I hope this was delivered with some humor. College is more than anything a personality and lifestyle test. I love basketball and haven’t watched a single NCAA game. Who, once they leave the sheltered enclave of their dorm and resumes life, has time for problem sets?
In other breaking news, adults who don’t have a shot at the big leagues don’t spend 8 hours a day honing their curve ball.
(as in where they get compensated for over-specialization in an esoteric non-general skill such as how doing academic economics only…barely…sometimes…compensates (some) academic economists)
There is going to be this hump that MOOCs have to get over where people wrestle with the fact that college courses are largely useless except to achieve the degree requirements. That comes off as a horrible accusation but it’s not.
The problem with discussing education is that there is no clear consensus about what it even means.
To me, education isn’t so much about “learning” as it is practice and rigor. Learning is a fairly temporary thing. If you don’t keep doing something complex, the skill and deep understanding fades. Since college is mostly segregated from the rest of our lives, it is foolish to put too much value on learning. We are mostly practicing and developing habits. The details don’t matter so much. We will have to relearn them later.
Repeatedly diving into complex topics and going through a regime of proving command of them is something we need to practice. After cycling through increasingly difficult stuff for many years, we don’t remeber all the things we worked on, but we have developed the capacity to pick something up and figure it out.
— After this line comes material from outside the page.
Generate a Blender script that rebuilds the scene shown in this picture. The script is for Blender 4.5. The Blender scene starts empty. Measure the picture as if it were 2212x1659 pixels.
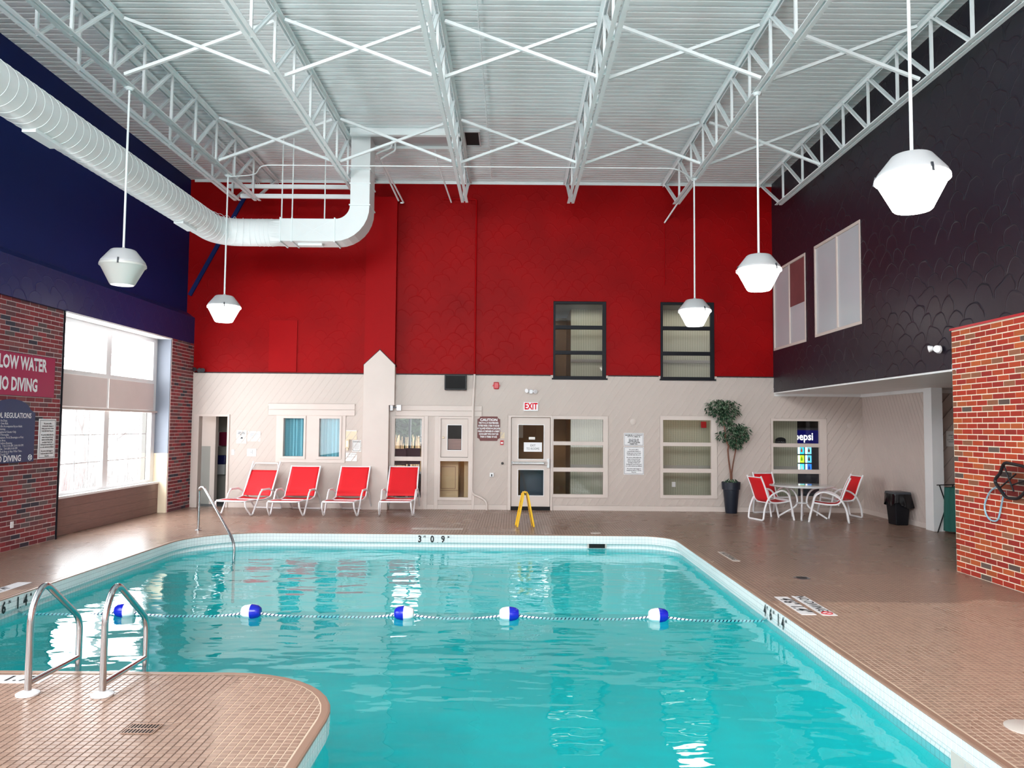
import bpy, bmesh, math, random
from math import sin, cos, pi, sqrt, floor, ceil, radians
from mathutils import Vector, Matrix
from mathutils.geometry import tessellate_polygon

random.seed(7)
scn = bpy.context.scene
C = scn.collection

# ------------------------------------------------------------------ camera, world, sun, window daylight, exposure
cam = bpy.data.cameras.new('camera'); camo = bpy.data.objects.new('camera', cam); C.objects.link(camo)
cam.sensor_width = 36; cam.lens = 1660 / 2212 * 36; cam.clip_end = 200
ya, pt, ro = radians(-.06), radians(3.2), radians(.491)
Fv = Vector((sin(ya) * cos(pt), cos(ya) * cos(pt), sin(pt))); Rv = Vector((cos(ya), -sin(ya), 0)); Uv = Rv.cross(Fv)
R2 = cos(ro) * Rv + sin(ro) * Uv; U2 = -sin(ro) * Rv + cos(ro) * Uv
camo.matrix_world = Matrix.Translation((0, 0, 2)) @ Matrix((R2, U2, -Fv)).transposed().to_4x4()
scn.camera = camo
scn.view_settings.view_transform = 'Standard'; scn.view_settings.look = 'None'
scn.view_settings.gamma = 1; scn.view_settings.use_curve_mapping = False
scn.view_settings.exposure = 0.12
w = bpy.data.worlds.new('overcast_sky'); scn.world = w; w.use_nodes = True
w.node_tree.nodes['Background'].inputs[0].default_value = (.93, .97, 1, 1)
w.node_tree.nodes['Background'].inputs[1].default_value = 4.0

def area(name, loc, rot, sx, sy, power, col=(1, 1, 1), portal=False):
    l = bpy.data.lights.new(name, 'AREA'); l.shape = 'RECTANGLE'; l.size = sx; l.size_y = sy; l.energy = power; l.color = col
    if portal: l.cycles.is_portal = True
    o = bpy.data.objects.new(name, l); C.objects.link(o); o.location = loc; o.rotation_euler = rot
    return o
sun = bpy.data.lights.new('sun', 'SUN'); sun.energy = .9; sun.angle = radians(1.5); sun.color = (1, .95, .85)
so = bpy.data.objects.new('sun', sun); C.objects.link(so)
so.rotation_euler = Vector((.25, 1, -.45)).to_track_quat('-Z', 'Y').to_euler()
# the big window of the photograph: a portal for the sky; front windows behind the camera bring daylight; high and side lamps are added fill
area('window_portal', (-8.25, 15.45, 2.3), (0, radians(-90), 0), 3.3, 3.7, 1, portal=True)
area('added_high_fill', (-2.7, -5.85, 6.3), (radians(102), 0, 0), 9.4, 2.8, 2000, (.95, .98, 1))  # fill lamp added to brighten room and ceiling; no clerestory known there
area('daylight_front_window_left', (-6.3, -5.85, 2.7), (radians(90), 0, 0), 2.6, 3.6, 110, (.95, .98, 1))
area('daylight_front_window_right', (4.7, -5.85, 2.7), (radians(90), 0, 0), 2.8, 3.6, 110, (.95, .98, 1))
area('added_side_fill', (-7.75, 4.2, 2.3), (0, radians(-90), 0), 3.0, 5.0, 420, (.95, .98, 1))  # lamp added at an assumed, unseen side window to brighten the room
area('window_daylight', (-8.12, 15.45, 2.3), (0, radians(-90), 0), 3.0, 3.4, 260, (.95, .98, 1))

# ------------------------------------------------------------------ helpers
def lin(c):
    r = []
    for v in c:
        v = v / 255
        r.append(v / 12.92 if v <= .04045 else ((v + .055) / 1.055) ** 2.4)
    return tuple(r)

class NT:
    def __init__(s, name):
        s.m = bpy.data.materials.new(name); s.m.use_nodes = True; s.t = s.m.node_tree; s.t.nodes.clear()
        s.out = s.n('ShaderNodeOutputMaterial')
    def n(s, ty, **kw):
        nd = s.t.nodes.new(ty)
        for k, v in kw.items(): setattr(nd, k, v)
        return nd
    def l(s, a, b): s.t.links.new(a, b)
    def val(s, sock, v):
        if isinstance(v, bpy.types.NodeSocket): s.l(v, sock)
        else: sock.default_value = v
    def math(s, op, a, b=0.0, c=0.0):
        nd = s.n('ShaderNodeMath', operation=op); s.val(nd.inputs[0], a); s.val(nd.inputs[1], b); s.val(nd.inputs[2], c)
        return nd.outputs[0]
    def mix(s, f, a, b):
        nd = s.n('ShaderNodeMix', data_type='RGBA'); s.val(nd.inputs[0], f)
        for i, v in ((6, a), (7, b)):
            if isinstance(v, bpy.types.NodeSocket): s.l(v, nd.inputs[i])
            else: nd.inputs[i].default_value = (*v[:3], 1)
        return nd.outputs[2]
    def noise(s, scale, detail=3, vec=None, out=0, rough=.5):
        nd = s.n('ShaderNodeTexNoise'); nd.inputs['Scale'].default_value = scale; nd.inputs['Detail'].default_value = detail; nd.inputs['Roughness'].default_value = rough
        s.l(vec or s.pos(), nd.inputs['Vector'])
        return nd.outputs[out]
    def pos(s):
        return s.n('ShaderNodeNewGeometry').outputs['Position']
    def obj(s): return s.n('ShaderNodeTexCoord').outputs['Object']
    def uv(s): return s.n('ShaderNodeTexCoord').outputs['UV']
    def sep(s, v):
        nd = s.n('ShaderNodeSeparateXYZ'); s.l(v, nd.inputs[0]); return nd.outputs
    def comb(s, x, y, z=0.0):
        nd = s.n('ShaderNodeCombineXYZ'); s.val(nd.inputs[0], x); s.val(nd.inputs[1], y); s.val(nd.inputs[2], z); return nd.outputs[0]
    def scale(s, v, xyz):
        nd = s.n('ShaderNodeVectorMath', operation='MULTIPLY'); s.l(v, nd.inputs[0]); nd.inputs[1].default_value = xyz; return nd.outputs[0]
    def bump(s, h, strength=.3, dist=.01):
        nd = s.n('ShaderNodeBump'); nd.inputs['Strength'].default_value = strength; nd.inputs['Distance'].default_value = dist; s.l(h, nd.inputs['Height']); return nd.outputs[0]
    def white(s, v):
        nd = s.n('ShaderNodeTexWhiteNoise'); s.l(v, nd.inputs['Vector']); return nd.outputs['Value']
    def ramp(s, f, stops):
        nd = s.n('ShaderNodeValToRGB'); s.l(f, nd.inputs[0]); e = nd.color_ramp.elements
        while len(e) < len(stops): e.new(.5)
        for i, (p, c) in enumerate(stops): e[i].position = p; e[i].color = (*c, 1)
        return nd.outputs[0]
    def schlick(s, f0, normal=None):
        lw = s.n('ShaderNodeLayerWeight'); lw.inputs[0].default_value = .5
        if normal: s.l(normal, lw.inputs['Normal'])
        return s.math('ADD', f0, s.math('MULTIPLY', 1 - f0, s.math('POWER', lw.outputs['Facing'], 5.)))
    def bsdf(s, col, rough=.5, metal=0., normal=None, spec=.5, **kw):
        b = s.n('ShaderNodeBsdfPrincipled')
        if isinstance(col, bpy.types.NodeSocket): s.l(col, b.inputs['Base Color'])
        else: b.inputs['Base Color'].default_value = (*col, 1)
        s.val(b.inputs['Roughness'], rough); b.inputs['Metallic'].default_value = metal; b.inputs['Specular IOR Level'].default_value = spec
        if normal: s.l(normal, b.inputs['Normal'])
        for k, v in kw.items(): s.val(b.inputs[k.replace('_', ' ')], v)
        s.l(b.outputs[0], s.out.inputs[0]); return b

def paint(name, c, rough=.5, metal=0., bump=.0, bscale=40, var=.06, spec=.5):
    t = NT(name); c = lin(c)
    f = t.noise(2.2, 4)
    col = t.mix(t.math('MULTIPLY', f, 1.0), tuple(max(0, x * (1 - var)) for x in c), tuple(min(1, x * (1 + var)) for x in c))
    nrm = t.bump(t.noise(bscale, 3), bump, .004) if bump else None
    t.bsdf(col, rough, metal, nrm, spec); return t.m
def emit(name, c, s):
    t = NT(name); e = t.n('ShaderNodeEmission'); e.inputs[0].default_value = (*lin(c), 1); e.inputs[1].default_value = s; t.l(e.outputs[0], t.out.inputs[0]); return t.m
def glassm(name, tint=(1, 1, 1), ior=1.5):
    t = NT(name); a = t.n('ShaderNodeBsdfTransparent'); a.inputs[0].default_value = (*tint, 1); g = t.n('ShaderNodeBsdfGlossy'); g.inputs['Roughness'].default_value = 0.01
    f = t.schlick(.022); mx = t.n('ShaderNodeMixShader')
    t.l(f, mx.inputs[0]); t.l(a.outputs[0], mx.inputs[1]); t.l(g.outputs[0], mx.inputs[2]); t.l(mx.outputs[0], t.out.inputs[0]); return t.m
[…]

Paying students seems wrong because it undermines the natural value proposition in practice. Practice doesn’t pay off immediately. The ability to defer gratification is one of the toughest and most important disciplines a person can have.
The pilot could also have had 1-on-1 sessions with Watson, in which case I would probably trust him.
Watson teaches Socratically. All his answers are in the form of a question.
It only makes sense for parents to pay for high AP scores if they expect those scores to translate to lower college expenditures. Case in point: I had a lot of AP and IB tests that let me skip college classes (a very highly ranked private university). Perhaps to my parents’ chagrin, this shifted rather than reduced my consumption of college classes: I had a definite mindset of “college takes four years”, and instead of graduating a semester or a year earlier than my friends and floormates, I took more advanced classes and got a minor and a second BS in the process. I certainly learned more, but I don’t know that it improved my job prospects or productivity.